Ricchezza e limitatezza dello sguardo

L’esperienza di una realtà diminuita passa oggi prevalentemente attraverso i display dei dispositivi mobili e delle loro applicazioni. Domani, quando gli schermi dello smartphone saranno sostituiti da display virtuali visualizzati sull’avambraccio o in schermi olografici e in visori simili a occhiali da vista, a cambiare sarà l’intera esperienza visiva del reale. Lo sguardo puntato su un oggetto sarà in grado di ritornare informazioni aggiuntive e multimediali, di fornire accesso a motori di ricerca semantica, interfacce sensoriali e altre risorse che modificheranno il nostro modo di interagire con la realtà, arricchendolo e al tempo stesso impoverendolo. La ricchezza dell’informazione sarà accompagnata dalla limitatezza dello sguardo che, nel caso delle soluzioni di realtà diminuite potrebbero comportare il suo soggiogamento alle tecnologie e ai dispositivi usati. Ad esempio lenti a contatto capaci di manipolare la realtà con l’eliminazione dalla vista di elementi di informazione indesiderati come un barbone per strada, il colore nero della pelle di un africano, l’obesità del corpo di un amico americano o immagini portatrici di sofferenza.

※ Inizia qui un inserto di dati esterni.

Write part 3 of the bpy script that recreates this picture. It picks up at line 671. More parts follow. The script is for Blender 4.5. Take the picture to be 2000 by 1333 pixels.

Pensata come tecnologia al servizio dell’intelligenza umanistica e il progresso cognitivo dell’uomo, la realtà diminuita rischia di favorire il dominio della tecnologia e la trasformazione dell’essere umano in un cyborg nel quale a dettare legge sarebbe la componente tecnologica.

La realtà, da aumentata o diminuita, diventerà personalizzata ma forse sempre più assimilabile a quella dei videogiochi. Una realtà personalizzata ma mediata tecnologicamente offrirà vantaggi e nuove opportunità per l’esplorazione delle potenzialità umane ma potrà anche incidere negativamente sulla capacità sensoriale e percettiva umana generando illusioni visive, visioni filtrate della realtà, manipolazioni cognitive, dissociazioni psicologiche e nuovi rischi quali quelli legati ad eventuali attacchi di cybercriminali o potenziali dittatori di turno, capaci di entrare in possesso di un dispositivo e di manipolarne l’utilizzo.